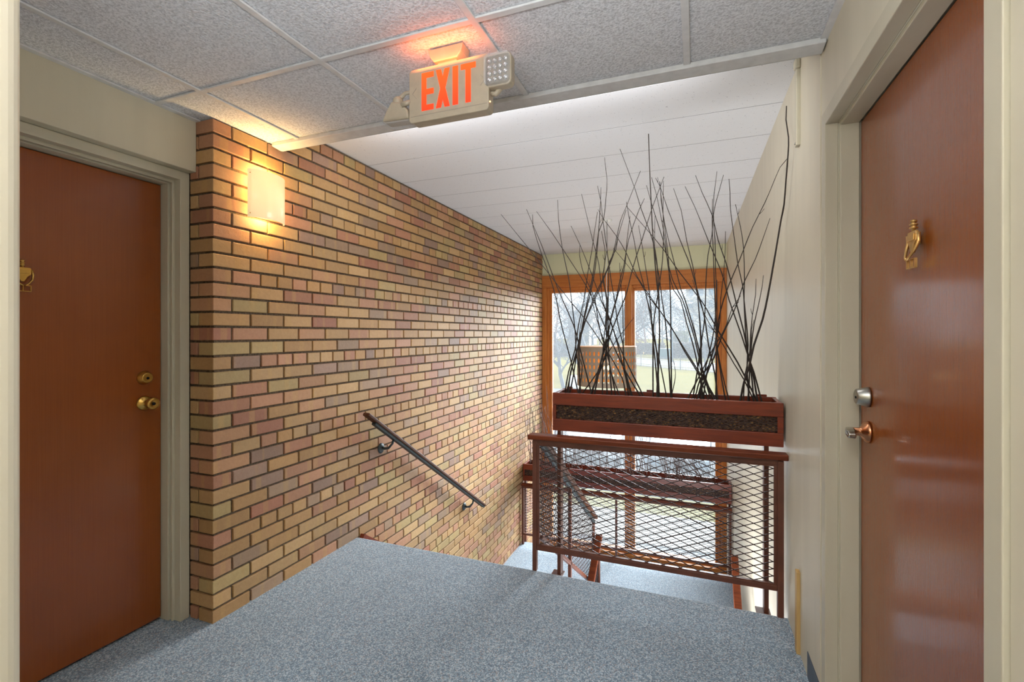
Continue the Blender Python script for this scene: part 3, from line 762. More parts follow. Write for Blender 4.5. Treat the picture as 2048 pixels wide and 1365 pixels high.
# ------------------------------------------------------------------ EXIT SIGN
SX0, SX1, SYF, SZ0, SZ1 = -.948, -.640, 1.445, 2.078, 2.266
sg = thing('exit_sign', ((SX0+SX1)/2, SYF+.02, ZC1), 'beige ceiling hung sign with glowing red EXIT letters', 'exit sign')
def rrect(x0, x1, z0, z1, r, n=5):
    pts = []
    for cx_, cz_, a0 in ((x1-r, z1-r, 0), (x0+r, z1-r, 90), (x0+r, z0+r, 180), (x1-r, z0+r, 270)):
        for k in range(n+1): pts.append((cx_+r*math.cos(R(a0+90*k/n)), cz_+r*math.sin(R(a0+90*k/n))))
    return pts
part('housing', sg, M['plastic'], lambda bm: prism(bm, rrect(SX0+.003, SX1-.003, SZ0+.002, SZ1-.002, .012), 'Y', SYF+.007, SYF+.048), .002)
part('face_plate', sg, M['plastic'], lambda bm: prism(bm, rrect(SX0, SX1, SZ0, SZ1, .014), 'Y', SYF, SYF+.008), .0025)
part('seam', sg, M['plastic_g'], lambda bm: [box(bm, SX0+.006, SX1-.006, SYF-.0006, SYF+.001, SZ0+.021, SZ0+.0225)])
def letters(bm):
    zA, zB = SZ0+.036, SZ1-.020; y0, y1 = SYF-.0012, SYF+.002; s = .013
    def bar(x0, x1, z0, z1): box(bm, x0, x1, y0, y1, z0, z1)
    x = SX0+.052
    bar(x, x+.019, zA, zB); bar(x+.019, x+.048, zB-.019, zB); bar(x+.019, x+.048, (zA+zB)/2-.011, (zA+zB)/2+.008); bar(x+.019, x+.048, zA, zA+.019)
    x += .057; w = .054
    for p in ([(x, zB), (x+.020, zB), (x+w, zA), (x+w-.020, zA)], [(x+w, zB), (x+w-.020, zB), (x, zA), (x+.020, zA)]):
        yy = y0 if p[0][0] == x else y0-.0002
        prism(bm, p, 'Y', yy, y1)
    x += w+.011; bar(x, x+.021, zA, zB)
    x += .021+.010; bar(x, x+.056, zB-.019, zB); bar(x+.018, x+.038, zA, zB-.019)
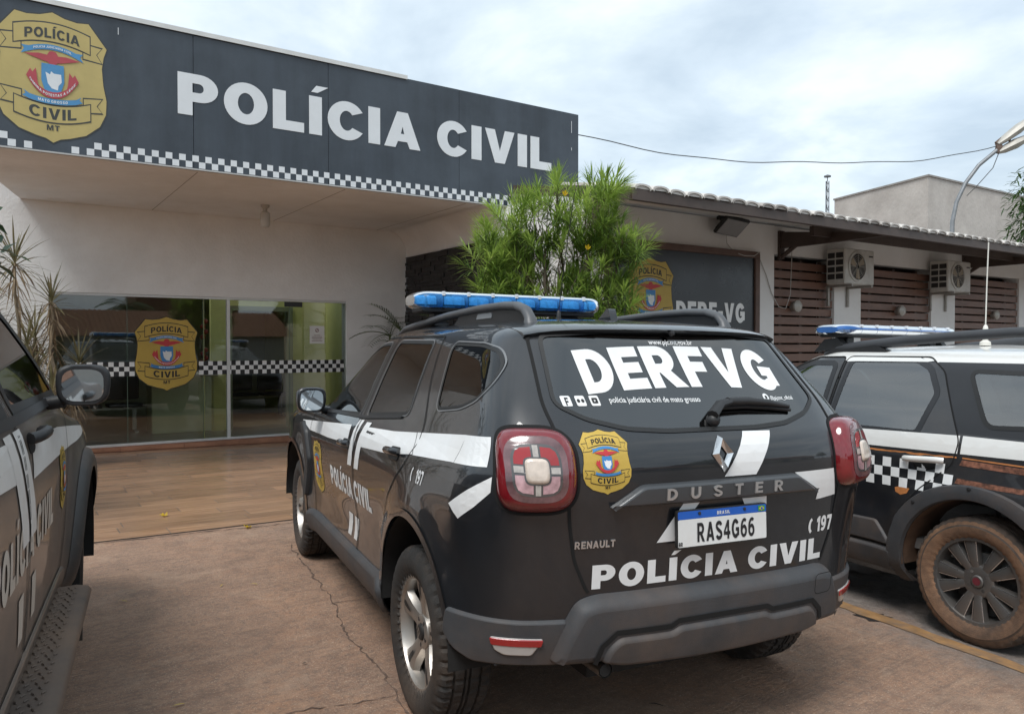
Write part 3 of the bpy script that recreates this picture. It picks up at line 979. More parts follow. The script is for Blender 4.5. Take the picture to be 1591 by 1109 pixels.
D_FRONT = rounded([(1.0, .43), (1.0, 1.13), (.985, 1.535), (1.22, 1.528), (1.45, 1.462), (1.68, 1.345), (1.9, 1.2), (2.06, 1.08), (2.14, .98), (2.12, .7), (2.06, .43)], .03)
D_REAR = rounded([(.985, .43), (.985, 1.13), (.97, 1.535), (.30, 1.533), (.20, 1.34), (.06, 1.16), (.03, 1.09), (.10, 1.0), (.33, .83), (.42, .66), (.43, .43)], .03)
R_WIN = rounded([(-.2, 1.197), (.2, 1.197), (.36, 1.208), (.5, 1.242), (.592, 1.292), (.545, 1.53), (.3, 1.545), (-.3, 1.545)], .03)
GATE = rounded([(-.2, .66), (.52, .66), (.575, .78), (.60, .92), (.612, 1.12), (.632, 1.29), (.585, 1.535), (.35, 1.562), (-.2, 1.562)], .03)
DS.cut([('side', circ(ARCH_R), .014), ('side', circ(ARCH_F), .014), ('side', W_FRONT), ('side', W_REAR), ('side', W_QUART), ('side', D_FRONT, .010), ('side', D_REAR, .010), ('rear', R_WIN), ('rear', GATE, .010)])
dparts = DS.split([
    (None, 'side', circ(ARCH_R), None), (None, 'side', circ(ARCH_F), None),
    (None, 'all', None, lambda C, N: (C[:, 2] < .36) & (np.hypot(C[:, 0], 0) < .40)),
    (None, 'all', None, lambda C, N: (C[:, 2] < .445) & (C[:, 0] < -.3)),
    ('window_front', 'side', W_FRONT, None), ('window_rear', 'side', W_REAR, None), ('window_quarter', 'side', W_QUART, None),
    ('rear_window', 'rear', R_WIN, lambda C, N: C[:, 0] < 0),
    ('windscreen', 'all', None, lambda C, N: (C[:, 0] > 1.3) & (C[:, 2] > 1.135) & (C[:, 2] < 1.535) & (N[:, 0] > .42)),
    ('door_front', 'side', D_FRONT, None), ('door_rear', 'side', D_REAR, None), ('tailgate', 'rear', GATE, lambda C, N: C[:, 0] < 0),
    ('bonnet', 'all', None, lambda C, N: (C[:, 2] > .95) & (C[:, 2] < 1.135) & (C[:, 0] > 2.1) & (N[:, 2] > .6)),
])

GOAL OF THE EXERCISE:
Reproduce the listing exactly. Leave its pictures out.

TASK SOLUTION:
Continue the Blender Python script for this scene: part 3, from line 762. More parts follow. Write for Blender 4.5. Treat the picture as 2048 pixels wide and 1365 pixels high.
# ------------------------------------------------------------------ EXIT SIGN
SX0, SX1, SYF, SZ0, SZ1 = -.948, -.640, 1.445, 2.078, 2.266
sg = thing('exit_sign', ((SX0+SX1)/2, SYF+.02, ZC1), 'beige ceiling hung sign with glowing red EXIT letters', 'exit sign')
def rrect(x0, x1, z0, z1, r, n=5):
    pts = []
    for cx_, cz_, a0 in ((x1-r, z1-r, 0), (x0+r, z1-r, 90), (x0+r, z0+r, 180), (x1-r, z0+r, 270)):
        for k in range(n+1): pts.append((cx_+r*math.cos(R(a0+90*k/n)), cz_+r*math.sin(R(a0+90*k/n))))
    return pts
part('housing', sg, M['plastic'], lambda bm: prism(bm, rrect(SX0+.003, SX1-.003, SZ0+.002, SZ1-.002, .012), 'Y', SYF+.007, SYF+.048), .002)
part('face_plate', sg, M['plastic'], lambda bm: prism(bm, rrect(SX0, SX1, SZ0, SZ1, .014), 'Y', SYF, SYF+.008), .0025)
part('seam', sg, M['plastic_g'], lambda bm: [box(bm, SX0+.006, SX1-.006, SYF-.0006, SYF+.001, SZ0+.021, SZ0+.0225)])
def letters(bm):
    zA, zB = SZ0+.036, SZ1-.020; y0, y1 = SYF-.0012, SYF+.002; s = .013
    def bar(x0, x1, z0, z1): box(bm, x0, x1, y0, y1, z0, z1)
    x = SX0+.052
    bar(x, x+.019, zA, zB); bar(x+.019, x+.048, zB-.019, zB); bar(x+.019, x+.048, (zA+zB)/2-.011, (zA+zB)/2+.008); bar(x+.019, x+.048, zA, zA+.019)
    x += .057; w = .054
    for p in ([(x, zB), (x+.020, zB), (x+w, zA), (x+w-.020, zA)], [(x+w, zB), (x+w-.020, zB), (x, zA), (x+.020, zA)]):
        yy = y0 if p[0][0] == x else y0-.0002
        prism(bm, p, 'Y', yy, y1)
    x += w+.011; bar(x, x+.021, zA, zB)
    x += .021+.010; bar(x, x+.056, zB-.019, zB); bar(x+.018, x+.038, zA, zB-.019)
Write part 3 of the bpy script that recreates this picture. It picks up at line 979. More parts follow. The script is for Blender 4.5. Take the picture to be 1591 by 1109 pixels.
D_FRONT = rounded([(1.0, .43), (1.0, 1.13), (.985, 1.535), (1.22, 1.528), (1.45, 1.462), (1.68, 1.345), (1.9, 1.2), (2.06, 1.08), (2.14, .98), (2.12, .7), (2.06, .43)], .03)
D_REAR = rounded([(.985, .43), (.985, 1.13), (.97, 1.535), (.30, 1.533), (.20, 1.34), (.06, 1.16), (.03, 1.09), (.10, 1.0), (.33, .83), (.42, .66), (.43, .43)], .03)
R_WIN = rounded([(-.2, 1.197), (.2, 1.197), (.36, 1.208), (.5, 1.242), (.592, 1.292), (.545, 1.53), (.3, 1.545), (-.3, 1.545)], .03)
GATE = rounded([(-.2, .66), (.52, .66), (.575, .78), (.60, .92), (.612, 1.12), (.632, 1.29), (.585, 1.535), (.35, 1.562), (-.2, 1.562)], .03)
DS.cut([('side', circ(ARCH_R), .014), ('side', circ(ARCH_F), .014), ('side', W_FRONT), ('side', W_REAR), ('side', W_QUART), ('side', D_FRONT, .010), ('side', D_REAR, .010), ('rear', R_WIN), ('rear', GATE, .010)])
dparts = DS.split([
    (None, 'side', circ(ARCH_R), None), (None, 'side', circ(ARCH_F), None),
    (None, 'all', None, lambda C, N: (C[:, 2] < .36) & (np.hypot(C[:, 0], 0) < .40)),
    (None, 'all', None, lambda C, N: (C[:, 2] < .445) & (C[:, 0] < -.3)),
    ('window_front', 'side', W_FRONT, None), ('window_rear', 'side', W_REAR, None), ('window_quarter', 'side', W_QUART, None),
    ('rear_window', 'rear', R_WIN, lambda C, N: C[:, 0] < 0),
    ('windscreen', 'all', None, lambda C, N: (C[:, 0] > 1.3) & (C[:, 2] > 1.135) & (C[:, 2] < 1.535) & (N[:, 0] > .42)),
    ('door_front', 'side', D_FRONT, None), ('door_rear', 'side', D_REAR, None), ('tailgate', 'rear', GATE, lambda C, N: C[:, 0] < 0),
    ('bonnet', 'all', None, lambda C, N: (C[:, 2] > .95) & (C[:, 2] < 1.135) & (C[:, 0] > 2.1) & (N[:, 2] > .6)),
])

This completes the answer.